Retype, please, the listing from its opening line through the line that contains "COL = scene.collection", both included, without the pictures.
++++++++++
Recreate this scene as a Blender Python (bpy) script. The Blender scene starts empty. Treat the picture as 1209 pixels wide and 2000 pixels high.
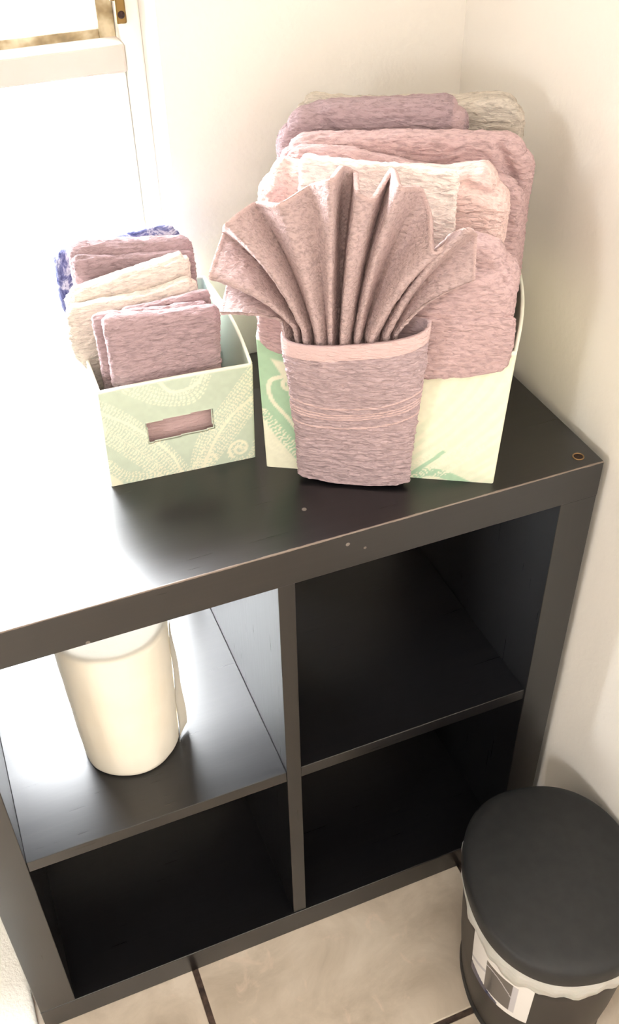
import bpy, math, random
import numpy as np
from mathutils import Matrix, Vector

# ------------------------------------------------------------------ camera, world, lights, exposure
random.seed(4)
scene = bpy.context.scene
COL = scene.collection

def camera():
    yaw, pitch, roll = 0.3741, 0.6989, -0.0193
    loc = (0.1349, -0.7325, 1.4963)
    f = np.array([math.sin(yaw) * math.cos(pitch), math.cos(yaw) * math.cos(pitch), -math.sin(pitch)])
    r0 = np.array([math.cos(yaw), -math.sin(yaw), 0.0])
    u0 = np.cross(r0, f)
    r = math.cos(roll) * r0 + math.sin(roll) * u0
    u = -math.sin(roll) * r0 + math.cos(roll) * u0
    cd = bpy.data.cameras.new('camera')
    cam = bpy.data.objects.new('camera', cd)
    COL.objects.link(cam)
    m = Matrix.Identity(4)
    for i in range(3):
        m[i][0], m[i][1], m[i][2], m[i][3] = r[i], u[i], -f[i], loc[i]
    cam.matrix_world = m
    cd.sensor_fit = 'VERTICAL'
    cd.sensor_height = 36.0
    cd.lens = 36.0 * 1958.6 / 2000.0
    cd.clip_start = 0.02
    scene.camera = cam
camera()

SKY = 52.0
world = bpy.data.worlds.new('overcast_sky')
scene.world = world
world.use_nodes = True
_bg = world.node_tree.nodes['Background']
_bg.inputs[0].default_value = (0.95, 0.975, 1.0, 1)
_bg.inputs[1].default_value = SKY

def area_light(name, loc, rot, sx, sy, power, color, portal=False):
    ld = bpy.data.lights.new(name, 'AREA')
    ld.shape = 'RECTANGLE'
    ld.size, ld.size_y = sx, sy
    ld.energy = power
    ld.color = color
    if portal:
        ld.cycles.is_portal = True
    o = bpy.data.objects.new(name, ld)
    o.location = loc
    o.rotation_euler = rot
    COL.objects.link(o)
    return o

WX0, WX1, WZ0, WZ1 = -0.42, 0.42, 0.44, 1.85          # window opening in the back wall
area_light('window_portal', ((WX0 + WX1) / 2, 0.56, (WZ0 + WZ1) / 2), (math.radians(-90), 0, 0),
           WX1 - WX0, WZ1 - WZ0, 1, (1, 1, 1), portal=True)
FILL_WIN = (-1.70, -1.20, 1.20, 1.70)                       # window added in the unseen left wall to brighten the right wall: y0, y1, z0, z1
area_light('window_portal', (-2.5, (FILL_WIN[0] + FILL_WIN[1]) / 2, (FILL_WIN[2] + FILL_WIN[3]) / 2), (math.radians(-90), 0, math.radians(90)),
           FILL_WIN[1] - FILL_WIN[0], FILL_WIN[3] - FILL_WIN[2], 1, (1, 1, 1), portal=True)
area_light('fill_ceiling_light', (0.1, -1.3, 2.36), (0, 0, 0), 0.5, 0.5, 7, (1.0, 0.95, 0.90))  # fill light for the front faces, its lamp is assumed

scene.view_settings.view_transform = 'Standard'
scene.view_settings.look = 'None'
scene.view_settings.gamma = 1.0
scene.view_settings.use_curve_mapping = False
scene.view_settings.exposure = 0.0
scene.cycles.max_bounces = 10
scene.cycles.diffuse_bounces = 6
scene.cycles.transparent_max_bounces = 12
scene.cycles.sample_clamp_indirect = 8.0

# ------------------------------------------------------------------ helpers
def lin(r, g, b):
    def f(c):
        c /= 255.0
        return c / 12.92 if c <= 0.04045 else ((c + 0.055) / 1.055) ** 2.4
    return (f(r), f(g), f(b), 1.0)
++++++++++
SOLUTION TO THIS TASK |
Recreate this scene as a Blender Python (bpy) script. The Blender scene starts empty. Treat the picture as 1209 pixels wide and 2000 pixels high.
import bpy, math, random
import numpy as np
from mathutils import Matrix, Vector

# ------------------------------------------------------------------ camera, world, lights, exposure
random.seed(4)
scene = bpy.context.scene
COL = scene.collection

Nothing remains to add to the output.